▶ Material for this exercise:
+-------+
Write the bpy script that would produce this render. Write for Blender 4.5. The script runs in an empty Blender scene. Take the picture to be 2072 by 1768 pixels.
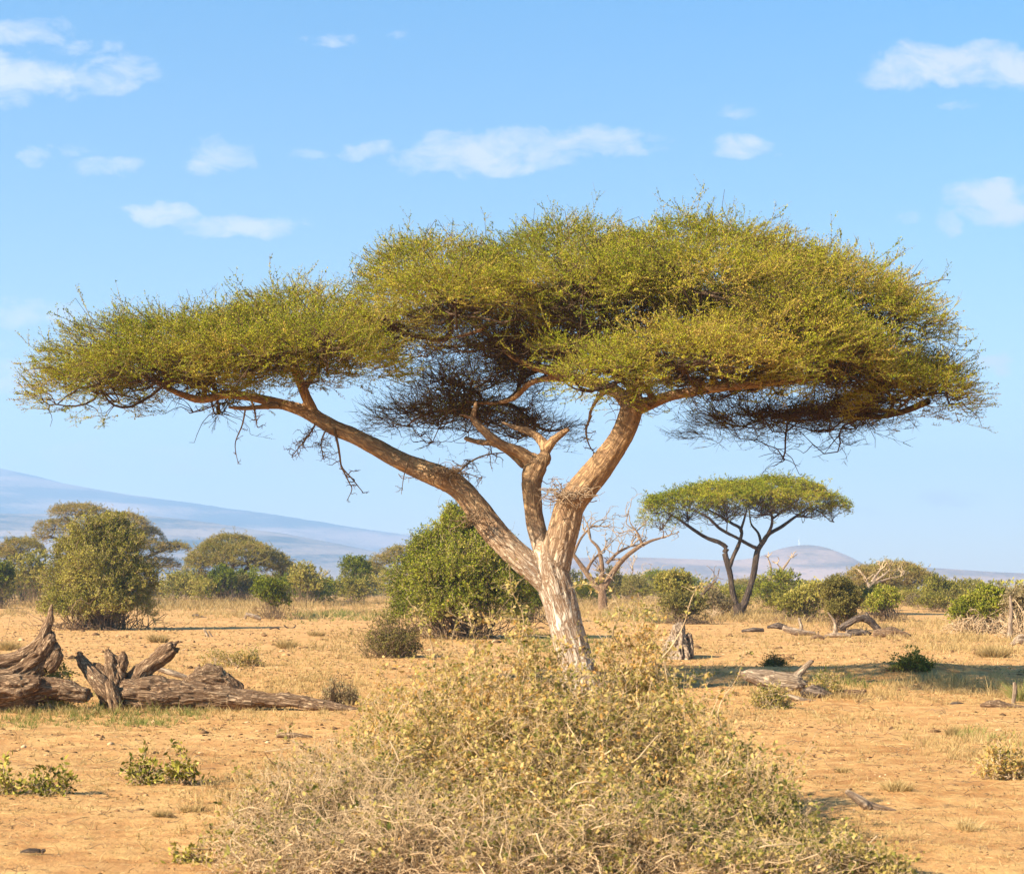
+-------+
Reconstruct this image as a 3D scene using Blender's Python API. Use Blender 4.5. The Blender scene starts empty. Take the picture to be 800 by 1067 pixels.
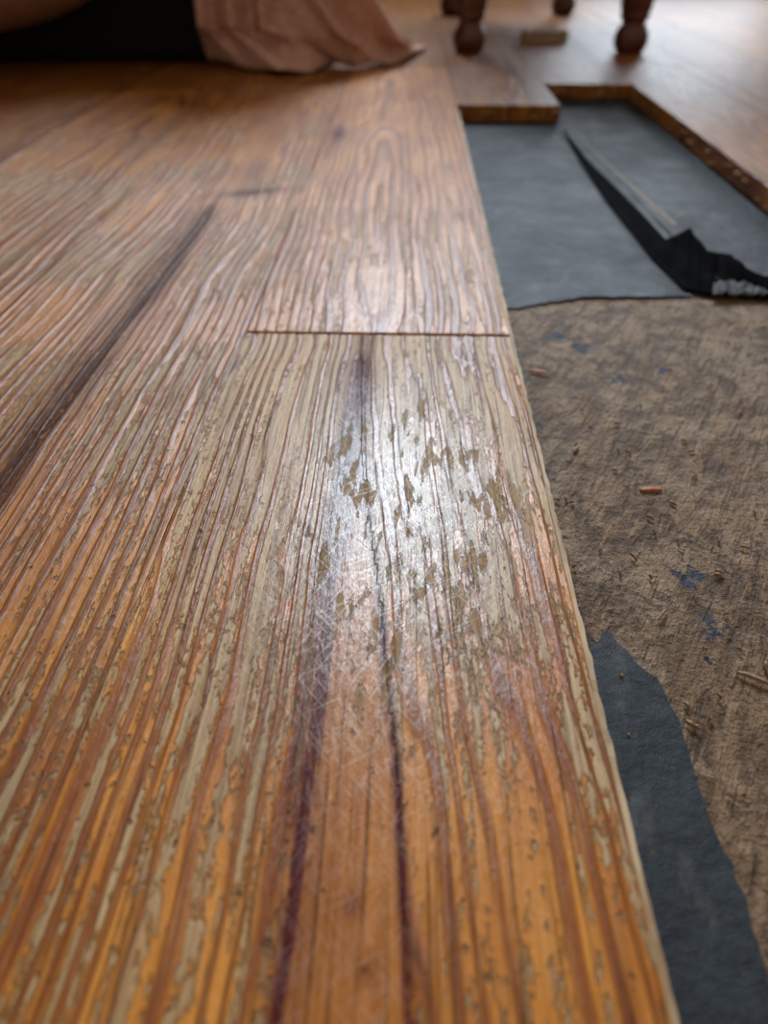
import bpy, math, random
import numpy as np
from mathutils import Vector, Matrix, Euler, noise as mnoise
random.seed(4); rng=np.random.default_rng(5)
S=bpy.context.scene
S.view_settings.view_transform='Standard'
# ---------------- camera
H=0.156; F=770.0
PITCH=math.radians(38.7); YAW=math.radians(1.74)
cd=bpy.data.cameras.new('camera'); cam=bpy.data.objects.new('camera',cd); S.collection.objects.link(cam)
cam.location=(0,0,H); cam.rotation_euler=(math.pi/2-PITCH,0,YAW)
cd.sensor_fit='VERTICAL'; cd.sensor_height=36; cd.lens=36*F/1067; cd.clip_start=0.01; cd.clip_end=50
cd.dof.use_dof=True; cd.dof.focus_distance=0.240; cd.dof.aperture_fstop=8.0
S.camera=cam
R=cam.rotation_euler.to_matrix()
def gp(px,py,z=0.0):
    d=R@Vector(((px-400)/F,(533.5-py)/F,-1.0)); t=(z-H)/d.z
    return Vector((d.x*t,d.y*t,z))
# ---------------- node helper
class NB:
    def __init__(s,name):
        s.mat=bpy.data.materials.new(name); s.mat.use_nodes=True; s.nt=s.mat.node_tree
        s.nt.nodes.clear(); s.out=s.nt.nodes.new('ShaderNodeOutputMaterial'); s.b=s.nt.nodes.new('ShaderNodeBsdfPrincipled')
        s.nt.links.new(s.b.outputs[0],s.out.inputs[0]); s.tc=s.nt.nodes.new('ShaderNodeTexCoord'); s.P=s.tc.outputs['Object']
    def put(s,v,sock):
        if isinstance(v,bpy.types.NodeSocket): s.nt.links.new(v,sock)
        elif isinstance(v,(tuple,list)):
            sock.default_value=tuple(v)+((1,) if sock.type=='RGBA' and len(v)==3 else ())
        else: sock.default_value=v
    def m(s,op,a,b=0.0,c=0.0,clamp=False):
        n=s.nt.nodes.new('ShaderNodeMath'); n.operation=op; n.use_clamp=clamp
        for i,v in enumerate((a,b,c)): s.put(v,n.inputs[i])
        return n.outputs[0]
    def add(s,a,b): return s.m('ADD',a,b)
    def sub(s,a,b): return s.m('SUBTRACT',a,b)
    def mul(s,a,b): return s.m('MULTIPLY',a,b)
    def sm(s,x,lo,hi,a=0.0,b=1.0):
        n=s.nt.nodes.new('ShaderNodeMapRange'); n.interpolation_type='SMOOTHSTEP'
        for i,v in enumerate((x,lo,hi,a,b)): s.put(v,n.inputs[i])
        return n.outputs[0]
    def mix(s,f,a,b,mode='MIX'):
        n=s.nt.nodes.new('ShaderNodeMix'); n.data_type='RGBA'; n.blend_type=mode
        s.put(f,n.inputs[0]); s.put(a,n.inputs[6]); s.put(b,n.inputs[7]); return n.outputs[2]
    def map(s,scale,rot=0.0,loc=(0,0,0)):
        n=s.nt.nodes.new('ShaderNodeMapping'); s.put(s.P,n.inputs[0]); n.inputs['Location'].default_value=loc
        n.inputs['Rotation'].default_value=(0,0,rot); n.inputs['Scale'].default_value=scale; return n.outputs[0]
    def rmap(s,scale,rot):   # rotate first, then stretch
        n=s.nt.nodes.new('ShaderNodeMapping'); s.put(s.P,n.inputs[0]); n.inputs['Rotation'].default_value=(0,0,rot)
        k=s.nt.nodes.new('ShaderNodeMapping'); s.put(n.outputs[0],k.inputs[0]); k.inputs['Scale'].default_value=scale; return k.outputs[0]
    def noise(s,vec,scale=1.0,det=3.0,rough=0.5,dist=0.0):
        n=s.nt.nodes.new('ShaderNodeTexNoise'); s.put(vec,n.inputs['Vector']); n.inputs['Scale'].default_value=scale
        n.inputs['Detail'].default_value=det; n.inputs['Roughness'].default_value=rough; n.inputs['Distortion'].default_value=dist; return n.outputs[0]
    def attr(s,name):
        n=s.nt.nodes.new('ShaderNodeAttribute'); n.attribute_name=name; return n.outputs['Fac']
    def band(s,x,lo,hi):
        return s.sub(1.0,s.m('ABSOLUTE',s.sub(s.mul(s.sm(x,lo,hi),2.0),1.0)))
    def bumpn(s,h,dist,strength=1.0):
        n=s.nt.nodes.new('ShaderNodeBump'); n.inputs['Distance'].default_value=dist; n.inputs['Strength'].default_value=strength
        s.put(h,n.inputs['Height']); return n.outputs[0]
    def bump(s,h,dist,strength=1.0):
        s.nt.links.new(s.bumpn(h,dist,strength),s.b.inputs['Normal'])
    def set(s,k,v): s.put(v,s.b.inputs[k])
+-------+
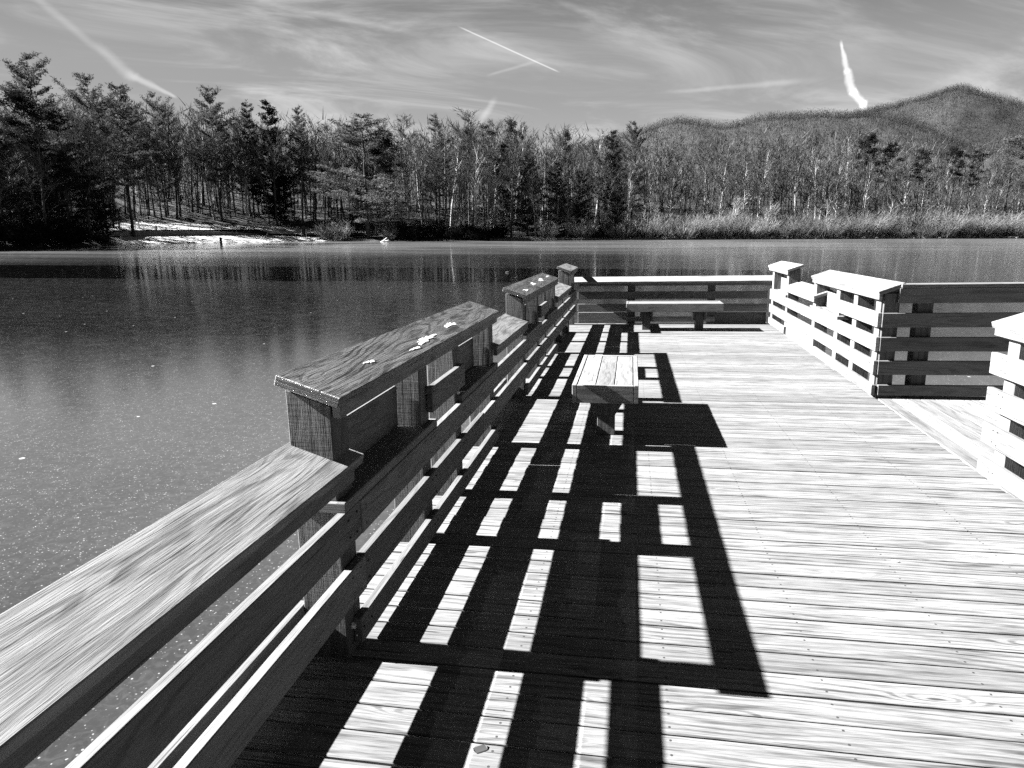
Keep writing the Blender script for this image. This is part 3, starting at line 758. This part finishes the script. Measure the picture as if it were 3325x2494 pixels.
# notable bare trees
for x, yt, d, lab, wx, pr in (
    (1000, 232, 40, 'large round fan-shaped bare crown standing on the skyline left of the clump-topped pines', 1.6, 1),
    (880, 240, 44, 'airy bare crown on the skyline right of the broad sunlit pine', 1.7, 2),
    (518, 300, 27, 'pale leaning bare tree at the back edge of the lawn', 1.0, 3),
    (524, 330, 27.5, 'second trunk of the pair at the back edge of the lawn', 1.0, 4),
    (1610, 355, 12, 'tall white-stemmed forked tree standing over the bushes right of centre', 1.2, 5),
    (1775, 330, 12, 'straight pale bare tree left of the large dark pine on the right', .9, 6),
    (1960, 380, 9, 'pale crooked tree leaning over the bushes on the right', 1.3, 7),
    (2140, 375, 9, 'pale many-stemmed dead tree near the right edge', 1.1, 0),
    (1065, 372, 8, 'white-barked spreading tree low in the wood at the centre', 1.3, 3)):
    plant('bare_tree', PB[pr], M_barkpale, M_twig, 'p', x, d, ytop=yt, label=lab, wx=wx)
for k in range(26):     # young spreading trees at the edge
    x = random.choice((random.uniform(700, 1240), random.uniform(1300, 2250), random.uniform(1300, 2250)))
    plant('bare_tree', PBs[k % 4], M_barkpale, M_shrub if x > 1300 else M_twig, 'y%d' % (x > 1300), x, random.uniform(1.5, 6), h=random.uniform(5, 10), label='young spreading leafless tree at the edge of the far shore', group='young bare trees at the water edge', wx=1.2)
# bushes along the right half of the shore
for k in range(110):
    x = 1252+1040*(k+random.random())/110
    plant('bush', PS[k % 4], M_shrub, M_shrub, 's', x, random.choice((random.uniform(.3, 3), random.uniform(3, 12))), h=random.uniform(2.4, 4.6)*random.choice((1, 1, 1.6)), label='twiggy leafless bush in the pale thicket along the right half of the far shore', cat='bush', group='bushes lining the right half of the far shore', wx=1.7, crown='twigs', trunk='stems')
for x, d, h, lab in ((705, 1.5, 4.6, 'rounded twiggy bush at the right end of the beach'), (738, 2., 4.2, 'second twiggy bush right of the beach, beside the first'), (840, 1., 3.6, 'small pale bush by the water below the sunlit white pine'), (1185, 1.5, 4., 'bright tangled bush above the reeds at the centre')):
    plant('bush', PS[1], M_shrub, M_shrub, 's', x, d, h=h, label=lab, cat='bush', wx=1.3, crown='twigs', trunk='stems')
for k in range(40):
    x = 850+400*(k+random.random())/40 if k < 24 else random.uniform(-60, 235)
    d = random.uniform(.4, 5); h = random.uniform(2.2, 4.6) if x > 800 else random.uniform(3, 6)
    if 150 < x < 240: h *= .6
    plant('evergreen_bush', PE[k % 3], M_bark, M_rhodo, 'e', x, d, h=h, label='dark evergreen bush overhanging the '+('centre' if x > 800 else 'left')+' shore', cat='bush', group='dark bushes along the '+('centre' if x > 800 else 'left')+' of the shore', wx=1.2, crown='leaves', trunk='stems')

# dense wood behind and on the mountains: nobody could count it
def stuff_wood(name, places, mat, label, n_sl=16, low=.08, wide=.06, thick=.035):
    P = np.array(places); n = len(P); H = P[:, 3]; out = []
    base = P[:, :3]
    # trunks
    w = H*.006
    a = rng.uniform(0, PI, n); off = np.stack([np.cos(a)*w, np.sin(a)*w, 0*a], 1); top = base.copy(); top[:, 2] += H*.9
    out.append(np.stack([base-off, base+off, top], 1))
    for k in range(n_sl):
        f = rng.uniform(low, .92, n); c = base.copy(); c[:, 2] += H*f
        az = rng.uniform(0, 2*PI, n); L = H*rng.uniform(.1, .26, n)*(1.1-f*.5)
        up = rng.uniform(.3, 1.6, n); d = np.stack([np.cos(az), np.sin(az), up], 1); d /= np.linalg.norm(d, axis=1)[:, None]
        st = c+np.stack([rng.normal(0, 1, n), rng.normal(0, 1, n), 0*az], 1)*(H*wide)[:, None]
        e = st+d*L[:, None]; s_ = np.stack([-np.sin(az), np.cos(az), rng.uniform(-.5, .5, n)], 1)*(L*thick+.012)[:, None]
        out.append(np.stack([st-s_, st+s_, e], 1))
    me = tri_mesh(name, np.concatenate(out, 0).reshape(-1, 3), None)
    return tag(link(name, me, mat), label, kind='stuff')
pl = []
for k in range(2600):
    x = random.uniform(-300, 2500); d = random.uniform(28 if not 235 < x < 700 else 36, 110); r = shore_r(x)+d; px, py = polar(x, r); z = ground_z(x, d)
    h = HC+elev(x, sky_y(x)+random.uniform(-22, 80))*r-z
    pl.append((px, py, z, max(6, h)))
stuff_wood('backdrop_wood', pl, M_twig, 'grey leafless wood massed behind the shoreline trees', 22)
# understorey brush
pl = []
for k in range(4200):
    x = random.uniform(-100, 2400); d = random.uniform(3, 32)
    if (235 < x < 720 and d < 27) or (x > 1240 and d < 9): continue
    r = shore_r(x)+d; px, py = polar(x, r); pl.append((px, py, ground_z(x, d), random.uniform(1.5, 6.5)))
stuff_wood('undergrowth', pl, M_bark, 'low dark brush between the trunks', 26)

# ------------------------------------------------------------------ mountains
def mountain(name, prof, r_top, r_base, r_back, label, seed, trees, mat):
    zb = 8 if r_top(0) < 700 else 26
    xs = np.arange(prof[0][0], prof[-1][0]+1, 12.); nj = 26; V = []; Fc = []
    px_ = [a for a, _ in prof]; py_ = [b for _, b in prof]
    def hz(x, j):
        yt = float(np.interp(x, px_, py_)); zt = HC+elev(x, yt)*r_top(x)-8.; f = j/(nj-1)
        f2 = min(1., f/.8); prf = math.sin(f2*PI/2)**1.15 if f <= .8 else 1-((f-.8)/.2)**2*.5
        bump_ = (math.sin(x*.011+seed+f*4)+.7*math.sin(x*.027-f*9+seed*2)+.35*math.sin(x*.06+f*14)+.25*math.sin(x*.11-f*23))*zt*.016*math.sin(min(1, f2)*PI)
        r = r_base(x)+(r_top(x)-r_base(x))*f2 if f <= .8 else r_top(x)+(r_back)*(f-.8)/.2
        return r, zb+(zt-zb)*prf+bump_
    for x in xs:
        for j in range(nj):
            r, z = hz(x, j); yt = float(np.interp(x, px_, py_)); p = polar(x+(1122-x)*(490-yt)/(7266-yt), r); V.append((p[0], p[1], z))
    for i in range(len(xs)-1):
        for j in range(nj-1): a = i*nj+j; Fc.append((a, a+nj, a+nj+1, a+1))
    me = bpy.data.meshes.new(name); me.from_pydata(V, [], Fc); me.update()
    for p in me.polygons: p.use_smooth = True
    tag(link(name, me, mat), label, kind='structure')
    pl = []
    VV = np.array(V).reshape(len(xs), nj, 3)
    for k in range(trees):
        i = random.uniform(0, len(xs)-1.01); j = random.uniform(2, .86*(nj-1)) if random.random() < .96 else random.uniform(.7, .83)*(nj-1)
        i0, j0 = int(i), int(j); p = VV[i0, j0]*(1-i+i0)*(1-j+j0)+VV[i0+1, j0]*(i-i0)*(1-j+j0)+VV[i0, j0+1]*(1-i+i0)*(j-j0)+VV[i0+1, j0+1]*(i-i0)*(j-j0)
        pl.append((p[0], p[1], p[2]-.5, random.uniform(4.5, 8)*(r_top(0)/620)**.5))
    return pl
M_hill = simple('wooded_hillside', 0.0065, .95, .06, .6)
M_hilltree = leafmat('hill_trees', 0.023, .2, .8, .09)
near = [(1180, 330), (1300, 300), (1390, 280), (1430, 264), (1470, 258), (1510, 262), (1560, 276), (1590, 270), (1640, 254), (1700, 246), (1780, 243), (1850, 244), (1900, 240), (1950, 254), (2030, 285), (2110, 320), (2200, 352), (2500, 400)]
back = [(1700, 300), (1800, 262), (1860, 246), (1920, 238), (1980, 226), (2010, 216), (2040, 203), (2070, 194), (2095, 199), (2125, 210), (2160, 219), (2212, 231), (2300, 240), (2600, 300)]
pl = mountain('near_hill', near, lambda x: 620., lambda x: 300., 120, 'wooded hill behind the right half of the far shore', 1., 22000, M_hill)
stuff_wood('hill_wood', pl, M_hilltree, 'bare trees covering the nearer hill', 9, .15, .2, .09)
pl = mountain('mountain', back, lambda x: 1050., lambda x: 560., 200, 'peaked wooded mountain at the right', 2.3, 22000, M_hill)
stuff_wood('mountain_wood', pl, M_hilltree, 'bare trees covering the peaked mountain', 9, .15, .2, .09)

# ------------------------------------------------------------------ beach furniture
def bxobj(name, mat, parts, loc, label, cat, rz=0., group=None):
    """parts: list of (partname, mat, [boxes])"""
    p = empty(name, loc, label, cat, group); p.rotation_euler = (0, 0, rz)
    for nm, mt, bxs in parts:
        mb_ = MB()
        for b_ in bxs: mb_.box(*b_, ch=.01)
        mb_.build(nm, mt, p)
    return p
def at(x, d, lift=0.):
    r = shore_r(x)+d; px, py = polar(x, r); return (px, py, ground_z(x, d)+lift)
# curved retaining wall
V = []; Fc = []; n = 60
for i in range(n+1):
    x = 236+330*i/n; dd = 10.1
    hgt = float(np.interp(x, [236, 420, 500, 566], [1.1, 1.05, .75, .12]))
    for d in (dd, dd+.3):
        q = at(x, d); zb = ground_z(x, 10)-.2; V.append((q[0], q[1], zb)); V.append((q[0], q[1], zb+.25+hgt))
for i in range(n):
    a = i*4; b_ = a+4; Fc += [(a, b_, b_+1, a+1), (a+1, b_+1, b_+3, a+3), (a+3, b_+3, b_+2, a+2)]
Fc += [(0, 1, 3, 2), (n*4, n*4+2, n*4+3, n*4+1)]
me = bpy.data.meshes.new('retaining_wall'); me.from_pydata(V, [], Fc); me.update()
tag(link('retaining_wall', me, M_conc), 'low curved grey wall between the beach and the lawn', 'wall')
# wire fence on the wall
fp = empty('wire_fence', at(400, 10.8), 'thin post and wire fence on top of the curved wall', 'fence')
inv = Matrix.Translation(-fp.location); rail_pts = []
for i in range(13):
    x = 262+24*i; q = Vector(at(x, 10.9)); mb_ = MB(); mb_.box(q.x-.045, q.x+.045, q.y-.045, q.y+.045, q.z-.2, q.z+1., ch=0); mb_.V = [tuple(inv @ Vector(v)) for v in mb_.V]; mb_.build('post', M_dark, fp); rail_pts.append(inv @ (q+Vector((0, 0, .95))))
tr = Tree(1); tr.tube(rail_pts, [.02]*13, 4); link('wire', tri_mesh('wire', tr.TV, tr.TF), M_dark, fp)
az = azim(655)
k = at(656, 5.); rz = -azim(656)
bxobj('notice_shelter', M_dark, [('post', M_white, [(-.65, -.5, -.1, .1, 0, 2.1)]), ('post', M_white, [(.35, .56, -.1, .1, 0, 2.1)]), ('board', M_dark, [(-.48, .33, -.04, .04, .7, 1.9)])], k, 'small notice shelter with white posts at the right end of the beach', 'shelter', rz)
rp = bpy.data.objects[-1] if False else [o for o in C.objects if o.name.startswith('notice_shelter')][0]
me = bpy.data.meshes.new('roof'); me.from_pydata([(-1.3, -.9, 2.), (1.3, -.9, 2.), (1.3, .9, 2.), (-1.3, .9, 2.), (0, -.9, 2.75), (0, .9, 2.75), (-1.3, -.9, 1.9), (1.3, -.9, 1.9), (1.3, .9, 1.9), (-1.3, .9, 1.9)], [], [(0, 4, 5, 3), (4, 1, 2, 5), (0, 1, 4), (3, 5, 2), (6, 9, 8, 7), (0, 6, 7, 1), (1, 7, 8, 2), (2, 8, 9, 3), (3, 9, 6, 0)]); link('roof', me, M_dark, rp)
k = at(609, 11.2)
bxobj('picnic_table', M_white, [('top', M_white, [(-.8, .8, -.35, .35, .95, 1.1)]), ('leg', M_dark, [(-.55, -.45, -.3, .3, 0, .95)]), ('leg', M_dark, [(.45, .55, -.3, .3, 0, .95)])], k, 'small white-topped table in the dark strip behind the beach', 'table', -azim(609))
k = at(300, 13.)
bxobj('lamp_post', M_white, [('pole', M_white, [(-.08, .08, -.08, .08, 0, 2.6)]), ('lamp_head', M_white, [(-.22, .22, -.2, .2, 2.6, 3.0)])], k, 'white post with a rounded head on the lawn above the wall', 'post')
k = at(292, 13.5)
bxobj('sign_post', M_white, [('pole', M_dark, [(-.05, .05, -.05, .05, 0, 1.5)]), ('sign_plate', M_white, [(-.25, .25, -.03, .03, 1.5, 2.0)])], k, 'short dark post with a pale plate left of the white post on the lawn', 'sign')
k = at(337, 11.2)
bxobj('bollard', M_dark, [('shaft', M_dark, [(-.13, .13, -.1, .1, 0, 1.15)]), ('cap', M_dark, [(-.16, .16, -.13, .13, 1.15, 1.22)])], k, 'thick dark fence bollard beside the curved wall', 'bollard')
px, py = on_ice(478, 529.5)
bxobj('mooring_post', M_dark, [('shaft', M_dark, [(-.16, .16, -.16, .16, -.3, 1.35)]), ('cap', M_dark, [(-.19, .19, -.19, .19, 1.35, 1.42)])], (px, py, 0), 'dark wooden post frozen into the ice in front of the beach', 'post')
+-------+
Go through the records above, find every line with the word "picture", and list those lines.

Write the bpy script that would produce this render. Write for Blender 4.5. The script runs in an empty Blender scene. Take the picture to be 2072 by 1768 pixels.
Reconstruct this image as a 3D scene using Blender's Python API. Use Blender 4.5. The Blender scene starts empty. Take the picture to be 800 by 1067 pixels.
Keep writing the Blender script for this image. This is part 3, starting at line 758. This part finishes the script. Measure the picture as if it were 3325x2494 pixels.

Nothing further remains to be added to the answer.